Accordingly, the trial court was required to suspend appellant's driver's license for either a definite period of one to five years or a definite period of two to ten years. In its July 21, 2000 Judgment Entry, the trial court, using the previous statute, revoked appellant's driver's license for a period of 99 years. Because we find the trial court should have sentenced according to the amended statute, appellant's first assignment of error is sustained. We remand this matter to the trial court for further findings. The trial court must determine which of the two potential driver's license suspensions is appropriate, based upon the facts and circumstances of this case. We further instruct the trial court, after such determination, to re-sentence appellant, imposing the appropriate driver's license suspension.

II.
Prison Term In appellant's second assignment of error, he maintains the trial court erred in imposing the maximum sentence for a fourth degree felony under the previous R.C. 2903.08 because it failed to make the requisite statutory findings pursuant to R.C. 2929.14 to impose a maximum sentence.
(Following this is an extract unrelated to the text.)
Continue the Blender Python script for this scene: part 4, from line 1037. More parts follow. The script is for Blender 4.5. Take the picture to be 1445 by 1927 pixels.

Appellant also maintains the trial court failed to make the requisite findings before deviating from the minimum sentence. We agree. The revised version of R.C. 2903.08, provides the sentencing scheme for those offenders convicted under the (A)(2) provision. This statute states: (C) * * * The court shall impose a mandatory prison term on an offender who is convicted of or pleads guilty to a violation of division (A)(2) of this section if either of the following applies:

(1) The offender previously has been convicted of or pleaded guilty to a violation of this section or section 2903.06 of the Revised Code.

(2) At the time of the offense, the offender was driving under suspension under Chapter 4507 or any other provision of the Revised Code.

In its July 21, 2000, the trial court sentenced appellant to a term of eighteen months in prison. While this sentence may be an appropriate imposition of the maximum sentence for a felony of the fourth degree, the trial court failed to make the requisite findings required by R.C.2929.14(B) and (C). See, State v. Butts (Sept. 30, 1999), Licking App. No. 98CR441, unreported; State v. Brooks (Oct. 5, 1998), Stark App. No. 98CA00041, unreported. *242

Accordingly, we sustain appellant's second assignment of error and remand this matter to the trial court. The trial court is instructed to re-sentence appellant. Should the trial court find the offense requires an imposition of greater than the shortest prison term, or an imposition of the maximum prison term, we instruct the trial court to make the findings required by R.C. 2929.14(B) and/or (C). The July 21, 2000 Judgment Entry of the Muskingum County Court of Common Pleas is reversed. This matter is remanded to the trial court for further proceedings consistent with law and this opinion.